A student of Hollywood’s depiction of writers, I find that such films about authors tend to skew to the life (and particularly the sex life) of their subjects at the expense of their work. Here I’m thinking of the ubiquitous writer’s fall, usually precipitated by a bad relationship or his trade’s indifference to his genius: Sunset Boulevard, Beloved Infidel, The Shining, Barton Fink, Capote, Wonder Boys. Films like these always drift into melodrama because the fall (alcoholism, writer’s block, revenge, madness) is much easier to dramatize than the inner joys and sorrows—the actual practice—of writing literature.

Try shooting the mindful growth of an author’s idea, the process of drafting and revision, the combat of editing, and so on. Dramatic scenes decorated with delicate piano music access little of the fragile interior or the discipline. (One exception is Starting Out One Evening with Frank Langella—a tender profile of an aging and ruminative novelist who opens up to a grad student examining his work.) Instead, manuscript pages rapidly accumulate, and then it’s printed, packaged, and on the shelves. Here, it requires some pondering for Monk to flint the idea for a thug novel. But once he does, he writes it. (I relished the fantasy of Monk typing while a gun-wielding son and his junkie pop act out a scene in front of him. The key line from the son after shooting dad, “Because you ain’t shit, I ain’t shit.”)

We’re reminded that trash can be turned out, L. Ron Hubbard-style, in weeks, and this depiction of the tragically talented dethrones talent. A gift for writing is beautiful, free, and natural, but if it matures—and finds fame—it must destroy itself. Monk personifies both the artist and trick pony. The literary writer with poor sales is miserable; he’s gone dry, nobody reads him, and he’s flummoxed by family turmoil. But the bestselling author is even more miserable because he’s a sellout who also thinks he’s another James Baldwin (or that he was meant to be). Intrinsic worth preoccupies authors because 95 percent of those who publish—case in point, Percival Everett, until Erasure’s film rights made him some well-earned scratch—make no gainful living from their labor. Writing’s intrinsic value has already supplied the unsuccessful with aesthetic achievements, despite his scant sales.
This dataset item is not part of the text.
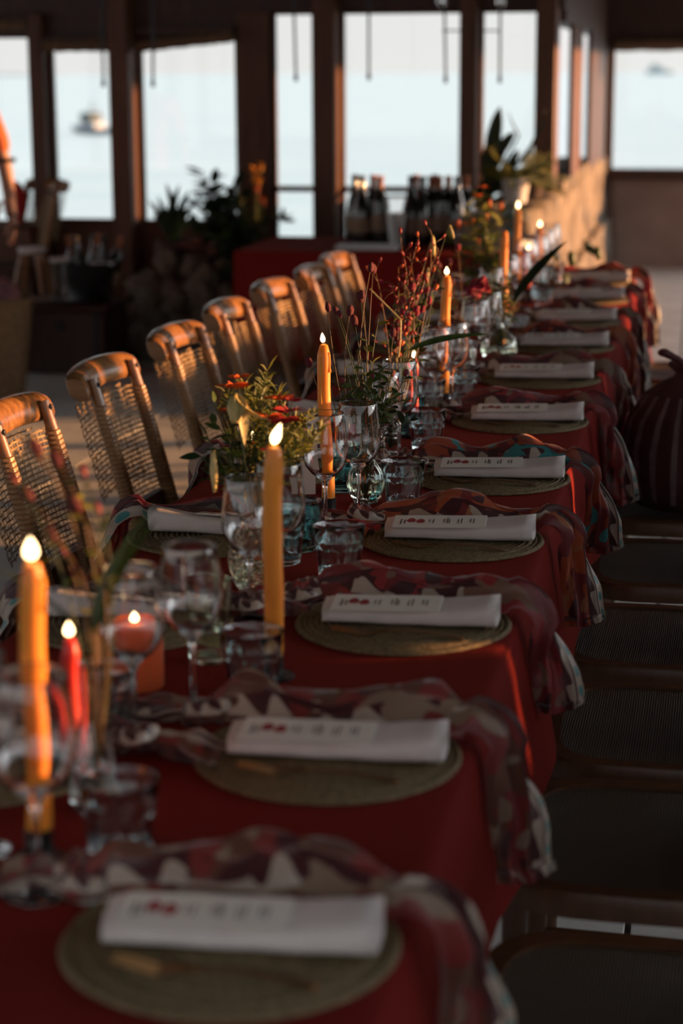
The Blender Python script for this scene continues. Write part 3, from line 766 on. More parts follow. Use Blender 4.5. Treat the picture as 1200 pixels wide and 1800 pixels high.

Ask authors for the book they’re reading and invariably it’s not a bestseller. (It’s probably written by a similarly seldom-read friend.) Ask any American who reads, say, two or three books a year (according to the Washington Post, that’s half of America), and invariably they’ve read bestsellers. Such is the topsy-turvy business of books that confines the romance of publishing to the pursuit of trends and copycats. American Fiction, tenderly, mischievously, ironically, makes that case as robustly as it mocks it—this is the journey, it seems, that any author who yearns to be read will take no matter the cost.